▶ **Aim**: Copy out the listing that follows, exact in every word, and skip the images.
┄┄┄┄┄┄┄┄┄┄
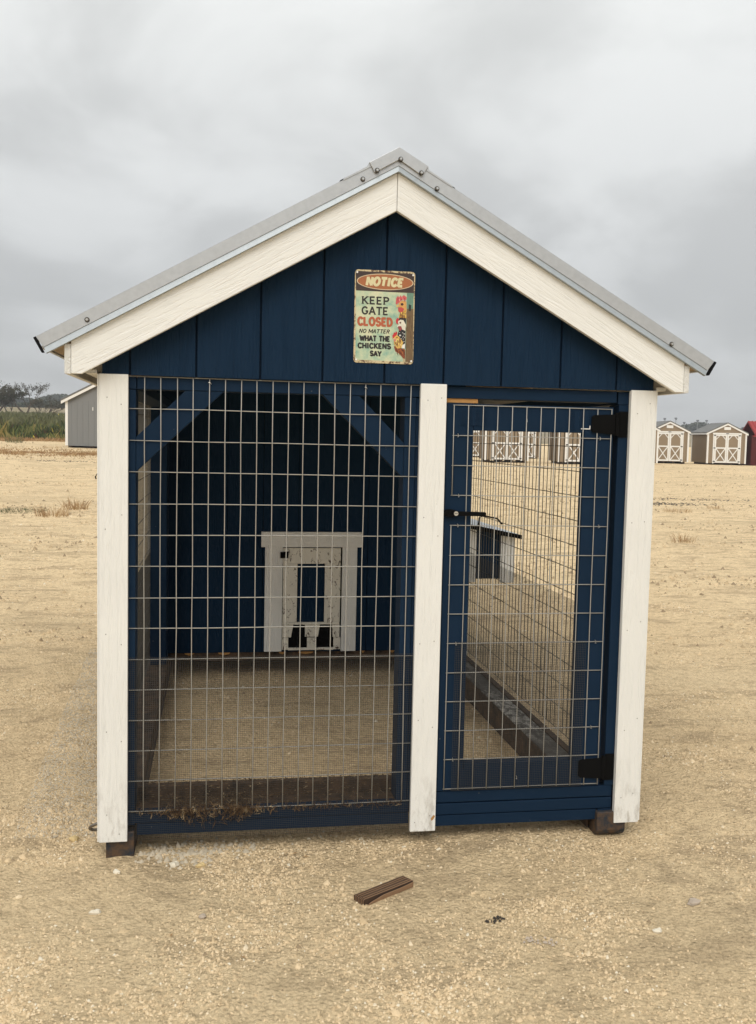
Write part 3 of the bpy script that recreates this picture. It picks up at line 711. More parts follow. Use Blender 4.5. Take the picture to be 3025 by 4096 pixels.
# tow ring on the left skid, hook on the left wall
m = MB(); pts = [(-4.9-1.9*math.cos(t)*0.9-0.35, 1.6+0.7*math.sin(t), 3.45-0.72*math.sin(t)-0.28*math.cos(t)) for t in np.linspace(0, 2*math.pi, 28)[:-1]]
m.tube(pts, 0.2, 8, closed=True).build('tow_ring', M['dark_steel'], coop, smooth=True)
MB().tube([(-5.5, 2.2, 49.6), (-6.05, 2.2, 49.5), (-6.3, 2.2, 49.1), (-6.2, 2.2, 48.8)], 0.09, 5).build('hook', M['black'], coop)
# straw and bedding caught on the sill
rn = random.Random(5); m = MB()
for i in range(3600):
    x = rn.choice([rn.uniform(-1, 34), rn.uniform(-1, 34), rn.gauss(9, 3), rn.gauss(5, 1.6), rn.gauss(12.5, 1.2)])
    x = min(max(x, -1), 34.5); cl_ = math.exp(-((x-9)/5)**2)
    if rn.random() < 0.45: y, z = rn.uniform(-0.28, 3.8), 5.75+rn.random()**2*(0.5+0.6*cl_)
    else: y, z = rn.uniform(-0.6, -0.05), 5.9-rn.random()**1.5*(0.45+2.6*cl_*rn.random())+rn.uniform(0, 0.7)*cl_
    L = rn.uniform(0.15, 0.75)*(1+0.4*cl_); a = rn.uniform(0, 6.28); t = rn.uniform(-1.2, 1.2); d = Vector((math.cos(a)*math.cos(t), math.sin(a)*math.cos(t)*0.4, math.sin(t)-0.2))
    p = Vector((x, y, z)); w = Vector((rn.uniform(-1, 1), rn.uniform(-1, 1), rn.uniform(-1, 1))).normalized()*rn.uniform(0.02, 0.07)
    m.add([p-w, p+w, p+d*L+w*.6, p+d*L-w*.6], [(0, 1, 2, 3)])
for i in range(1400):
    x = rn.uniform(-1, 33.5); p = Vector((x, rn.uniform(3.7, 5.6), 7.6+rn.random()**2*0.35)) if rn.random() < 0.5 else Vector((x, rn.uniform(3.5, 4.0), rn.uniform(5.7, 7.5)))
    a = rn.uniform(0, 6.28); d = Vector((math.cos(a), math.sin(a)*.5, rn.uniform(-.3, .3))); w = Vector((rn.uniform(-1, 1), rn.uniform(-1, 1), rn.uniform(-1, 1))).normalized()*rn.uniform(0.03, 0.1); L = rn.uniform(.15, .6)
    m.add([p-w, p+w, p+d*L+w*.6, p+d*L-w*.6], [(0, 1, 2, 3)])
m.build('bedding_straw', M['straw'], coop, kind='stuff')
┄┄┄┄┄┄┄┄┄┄
▶ **Task response**:
Write part 3 of the bpy script that recreates this picture. It picks up at line 711. More parts follow. Use Blender 4.5. Take the picture to be 3025 by 4096 pixels.
# tow ring on the left skid, hook on the left wall
m = MB(); pts = [(-4.9-1.9*math.cos(t)*0.9-0.35, 1.6+0.7*math.sin(t), 3.45-0.72*math.sin(t)-0.28*math.cos(t)) for t in np.linspace(0, 2*math.pi, 28)[:-1]]
m.tube(pts, 0.2, 8, closed=True).build('tow_ring', M['dark_steel'], coop, smooth=True)
MB().tube([(-5.5, 2.2, 49.6), (-6.05, 2.2, 49.5), (-6.3, 2.2, 49.1), (-6.2, 2.2, 48.8)], 0.09, 5).build('hook', M['black'], coop)
# straw and bedding caught on the sill
rn = random.Random(5); m = MB()
for i in range(3600):
    x = rn.choice([rn.uniform(-1, 34), rn.uniform(-1, 34), rn.gauss(9, 3), rn.gauss(5, 1.6), rn.gauss(12.5, 1.2)])
    x = min(max(x, -1), 34.5); cl_ = math.exp(-((x-9)/5)**2)
    if rn.random() < 0.45: y, z = rn.uniform(-0.28, 3.8), 5.75+rn.random()**2*(0.5+0.6*cl_)
    else: y, z = rn.uniform(-0.6, -0.05), 5.9-rn.random()**1.5*(0.45+2.6*cl_*rn.random())+rn.uniform(0, 0.7)*cl_
    L = rn.uniform(0.15, 0.75)*(1+0.4*cl_); a = rn.uniform(0, 6.28); t = rn.uniform(-1.2, 1.2); d = Vector((math.cos(a)*math.cos(t), math.sin(a)*math.cos(t)*0.4, math.sin(t)-0.2))
    p = Vector((x, y, z)); w = Vector((rn.uniform(-1, 1), rn.uniform(-1, 1), rn.uniform(-1, 1))).normalized()*rn.uniform(0.02, 0.07)
    m.add([p-w, p+w, p+d*L+w*.6, p+d*L-w*.6], [(0, 1, 2, 3)])
for i in range(1400):
    x = rn.uniform(-1, 33.5); p = Vector((x, rn.uniform(3.7, 5.6), 7.6+rn.random()**2*0.35)) if rn.random() < 0.5 else Vector((x, rn.uniform(3.5, 4.0), rn.uniform(5.7, 7.5)))
    a = rn.uniform(0, 6.28); d = Vector((math.cos(a), math.sin(a)*.5, rn.uniform(-.3, .3))); w = Vector((rn.uniform(-1, 1), rn.uniform(-1, 1), rn.uniform(-1, 1))).normalized()*rn.uniform(0.03, 0.1); L = rn.uniform(.15, .6)
    m.add([p-w, p+w, p+d*L+w*.6, p+d*L-w*.6], [(0, 1, 2, 3)])
m.build('bedding_straw', M['straw'], coop, kind='stuff')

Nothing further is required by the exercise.